BAŞKAN - Korunsun mu?
DİLEK AKAGÜN YILMAZ (Uşak) - Şimdi, bakın, daha önce söyledim ben. Fethullah cemaatinden şimdi şikâyet ediliyor, onların bir örgütlenmesi olduğundan bahsediliyor, yarın da bir başka tarikat, bir başka cemaat eğer hâkim olursa ona ne yapacaksınız? Yani, burada en önemli şey bilgi, birikim, donanım ve muhakeme gücü olması gerekirken daha çok kadrolaşmayla ilgili bir düzenlemenin olduğunu görüyoruz ne yazık ki. Bu nedenle, bundan dolayı rahatsızlık duyuyoruz. Ama, biz avukatlar olarak hep şunu söyledik, deneyimsiz hâkimler ya da işini yeterince iyi bilmeyen hâkimler hepimiz için sorun olmuştur ve her birimiz kendi aramızda konuştuğumuzda şunu söylemişizdir: "Ya, avukatlıktan geçilsin yargıçlığa." Ama, tabii, bunu biz böyle iki yıllık, üç yıllık falan değil, bir on yıllık meslek deneyiminden sonra, eğer disiplin suçu işlemediyse ve Yargıtayda, baktığı davalarda nasıl hâkimlerin bir derecelendirilmesi varsa avukatların da bir derecelendirilmesi yapılsın, başarı oranlaması yapılsın, aynı zamanda disiplinle ilgili herhangi bir cezası olmasın. Yani, o deneyimli insanları, meslektaşlarımızın içinde en iyileri ve o konuda en çok talep edenler gitsinler mesleğe, yargıçlığa ve savcılığa diye düşünmüştük.

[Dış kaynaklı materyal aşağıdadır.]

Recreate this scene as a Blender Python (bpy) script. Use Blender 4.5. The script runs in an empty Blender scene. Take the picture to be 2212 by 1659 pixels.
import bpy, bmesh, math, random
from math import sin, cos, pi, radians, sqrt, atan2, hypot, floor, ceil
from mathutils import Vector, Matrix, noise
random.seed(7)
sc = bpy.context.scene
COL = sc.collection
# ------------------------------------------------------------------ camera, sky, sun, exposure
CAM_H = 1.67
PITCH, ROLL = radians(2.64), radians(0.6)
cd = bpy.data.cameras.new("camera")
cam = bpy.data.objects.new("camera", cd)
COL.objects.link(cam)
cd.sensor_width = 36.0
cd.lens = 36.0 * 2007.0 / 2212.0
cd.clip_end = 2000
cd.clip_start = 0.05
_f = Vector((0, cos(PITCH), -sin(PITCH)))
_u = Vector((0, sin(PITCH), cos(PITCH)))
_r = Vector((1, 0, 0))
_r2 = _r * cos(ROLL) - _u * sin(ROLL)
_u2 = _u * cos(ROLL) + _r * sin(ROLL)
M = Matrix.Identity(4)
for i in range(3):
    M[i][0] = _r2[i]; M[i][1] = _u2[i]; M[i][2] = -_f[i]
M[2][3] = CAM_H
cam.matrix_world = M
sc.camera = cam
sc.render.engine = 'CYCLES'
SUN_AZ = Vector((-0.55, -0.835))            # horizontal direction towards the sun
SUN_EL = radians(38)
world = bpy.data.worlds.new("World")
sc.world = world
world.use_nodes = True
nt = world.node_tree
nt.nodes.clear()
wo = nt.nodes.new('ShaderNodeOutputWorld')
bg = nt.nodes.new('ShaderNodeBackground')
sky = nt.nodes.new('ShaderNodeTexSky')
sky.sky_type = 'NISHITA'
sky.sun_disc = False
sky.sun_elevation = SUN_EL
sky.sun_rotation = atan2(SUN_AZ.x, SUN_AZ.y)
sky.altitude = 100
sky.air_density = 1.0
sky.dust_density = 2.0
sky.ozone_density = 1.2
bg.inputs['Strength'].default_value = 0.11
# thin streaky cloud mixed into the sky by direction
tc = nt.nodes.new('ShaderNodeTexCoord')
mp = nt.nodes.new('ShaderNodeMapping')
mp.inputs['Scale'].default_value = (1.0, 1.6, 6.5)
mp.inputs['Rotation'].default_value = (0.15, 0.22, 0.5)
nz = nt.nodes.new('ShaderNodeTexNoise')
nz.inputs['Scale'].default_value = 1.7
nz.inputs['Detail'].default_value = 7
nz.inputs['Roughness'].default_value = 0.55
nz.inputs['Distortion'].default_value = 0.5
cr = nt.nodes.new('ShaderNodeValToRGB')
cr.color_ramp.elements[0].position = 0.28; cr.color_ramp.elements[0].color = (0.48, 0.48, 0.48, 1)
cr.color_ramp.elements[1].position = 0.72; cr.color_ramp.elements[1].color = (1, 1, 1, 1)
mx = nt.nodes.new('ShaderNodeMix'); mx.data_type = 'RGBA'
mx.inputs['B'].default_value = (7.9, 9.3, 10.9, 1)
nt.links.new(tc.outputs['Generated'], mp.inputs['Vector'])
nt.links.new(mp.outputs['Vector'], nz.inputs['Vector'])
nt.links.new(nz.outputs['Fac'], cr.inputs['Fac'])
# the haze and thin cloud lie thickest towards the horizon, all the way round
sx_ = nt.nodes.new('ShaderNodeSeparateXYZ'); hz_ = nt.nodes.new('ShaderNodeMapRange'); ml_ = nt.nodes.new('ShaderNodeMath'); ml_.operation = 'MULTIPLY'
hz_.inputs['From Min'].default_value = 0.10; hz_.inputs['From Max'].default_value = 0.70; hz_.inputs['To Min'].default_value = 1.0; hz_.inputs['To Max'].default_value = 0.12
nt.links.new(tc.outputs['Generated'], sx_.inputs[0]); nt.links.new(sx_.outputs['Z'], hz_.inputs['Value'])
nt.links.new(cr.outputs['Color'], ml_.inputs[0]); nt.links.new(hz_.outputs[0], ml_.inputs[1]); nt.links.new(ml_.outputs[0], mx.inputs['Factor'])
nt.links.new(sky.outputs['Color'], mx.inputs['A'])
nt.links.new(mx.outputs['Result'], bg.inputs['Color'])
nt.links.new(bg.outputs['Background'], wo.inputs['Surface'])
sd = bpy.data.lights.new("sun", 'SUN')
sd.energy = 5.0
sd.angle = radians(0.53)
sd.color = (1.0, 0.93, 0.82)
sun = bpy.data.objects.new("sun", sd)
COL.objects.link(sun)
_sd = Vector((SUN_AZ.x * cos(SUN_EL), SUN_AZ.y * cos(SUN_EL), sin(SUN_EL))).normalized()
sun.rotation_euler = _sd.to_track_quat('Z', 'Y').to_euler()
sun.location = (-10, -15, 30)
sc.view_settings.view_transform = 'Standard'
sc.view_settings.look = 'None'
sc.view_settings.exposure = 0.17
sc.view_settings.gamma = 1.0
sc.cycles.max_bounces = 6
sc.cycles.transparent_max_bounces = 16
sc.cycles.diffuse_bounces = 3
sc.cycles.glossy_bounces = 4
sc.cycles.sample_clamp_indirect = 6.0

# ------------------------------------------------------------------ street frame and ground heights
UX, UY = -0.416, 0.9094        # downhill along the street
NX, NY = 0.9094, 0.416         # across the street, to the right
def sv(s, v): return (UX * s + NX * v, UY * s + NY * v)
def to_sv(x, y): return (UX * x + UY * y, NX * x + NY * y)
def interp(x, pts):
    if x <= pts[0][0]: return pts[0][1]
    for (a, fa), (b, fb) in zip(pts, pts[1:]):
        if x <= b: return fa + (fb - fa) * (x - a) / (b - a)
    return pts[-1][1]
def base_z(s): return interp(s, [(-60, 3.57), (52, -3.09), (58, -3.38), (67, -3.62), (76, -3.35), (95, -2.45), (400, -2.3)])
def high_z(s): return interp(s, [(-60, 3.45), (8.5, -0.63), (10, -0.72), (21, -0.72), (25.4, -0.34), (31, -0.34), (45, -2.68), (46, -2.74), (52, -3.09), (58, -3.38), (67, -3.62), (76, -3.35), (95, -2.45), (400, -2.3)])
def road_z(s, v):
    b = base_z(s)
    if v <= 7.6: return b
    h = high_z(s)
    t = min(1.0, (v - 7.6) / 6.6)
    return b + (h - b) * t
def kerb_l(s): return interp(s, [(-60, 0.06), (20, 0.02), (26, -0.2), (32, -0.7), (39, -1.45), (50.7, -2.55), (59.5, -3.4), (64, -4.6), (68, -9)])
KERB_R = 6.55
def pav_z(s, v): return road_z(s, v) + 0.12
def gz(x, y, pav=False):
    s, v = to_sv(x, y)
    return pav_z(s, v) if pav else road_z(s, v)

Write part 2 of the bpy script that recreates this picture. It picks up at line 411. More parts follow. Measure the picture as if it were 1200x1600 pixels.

Tabii, on yıllık bir avukatın oraya gidebilmesi için de mali anlamda yargıç ve savcıların çok iyi olanaklara sahip olması lazım. Çünkü, on yıllık bir avukat kolay kolay gitmek istemez. Aslında, yargıçlık ve savcılık idealist mesleklerdir, bunu hepimiz biliyoruz. O yapılan şeylerin hiçbirisi parayla pulla ölçülebilecek şeyler değildir. Ben de yargıç olmayı istemiştim ama sakıncalı piyade olduğumuz için bizi yargıç yapmadılar. İşte, o sakıncalı piyadelerin ama gerçekten idealistçe yaklaşabilecek olan insanların olması gerektiğini düşünüyoruz. Yani, bu savcılar ve yargıçların seçiminde avukatlıktan da geçse, hukuk fakültesini bitiren genç arkadaşlarımızdan da olsa, siyasi eğilimleri değil ama gerçek anlamda idealistçe mesleği yapacak bilgili, birikimli, donanımlı insanların olması lazım. Ama, asıl olarak da -Sayın Bakanım siz bizi çok dinlemiyorsunuz- gerçekten avukatlık yapmadan yargıçlığa geçmemesi gerekir. Bu konuda bir düzenleme yapılması gerekir diye düşünüyoruz. Yani, bu konuda bir çalışmanız olur mu bilemiyorum ama biz meslekteyken de aynı şeyi söylemiştik. Çünkü, avukatlık yapan insanlar halkın sorunlarını bilirler, meslektaşlarının sorunlarını bilirler ve en pratik çözümleri de bilirler. Örneğin, bir ihtiyati tedbir istersiniz, hâkimden alamazsınız ama o ihtiyati tedbirin ne anlama geldiğini bir avukat olarak ben bilirim ya da vatandaşın ne kadar zor duruma düştüğünü bilirim ya da örneğin bir kadın korunma ister, bunun ne anlama geldiğini biz biliriz. Ama, yargıçlar bunun ne anlama geldiğini her zaman bilmiyorlar, savcılar da bilmiyorlar. Cezaevine gittiğimizde, müvekkilimizin ne türden sorunlarla karşı karşı olduğunu biliriz ve o tutukluluğun, hükümlülüğün ne anlama geldiğini biliriz. Ama, yargıçlar ve savcılar bizim gibi, o insanlarla bir arada olmadıkları için, halkın nabzını tutamadıkları için, işte, pek çok yanlış kararlar veriliyor. "İş yükü" diyoruz ya, "Davalar bu kadar uzuyor, davalar çok uzun sürüyor." işte, asıl nitelikli, halkın sorunlarını bilen, gerçekten alanında uzman olan hâkim ve savcılar olursa, bu da avukatlıktan geçerek olur bence ama bu iki yıllık değil, sekiz on yıllık ve çok da objektif olabilecek bir mülakat ya da bir sınav sistemiyle ancak olabilir. Yani, ben pek çok sorunun bu şekilde düzelebileceğini düşünüyorum ve bu konuda da bir çalışma yapılırsa da memnun olacağımızı belirtmek isterim.
Teşekkür ederim.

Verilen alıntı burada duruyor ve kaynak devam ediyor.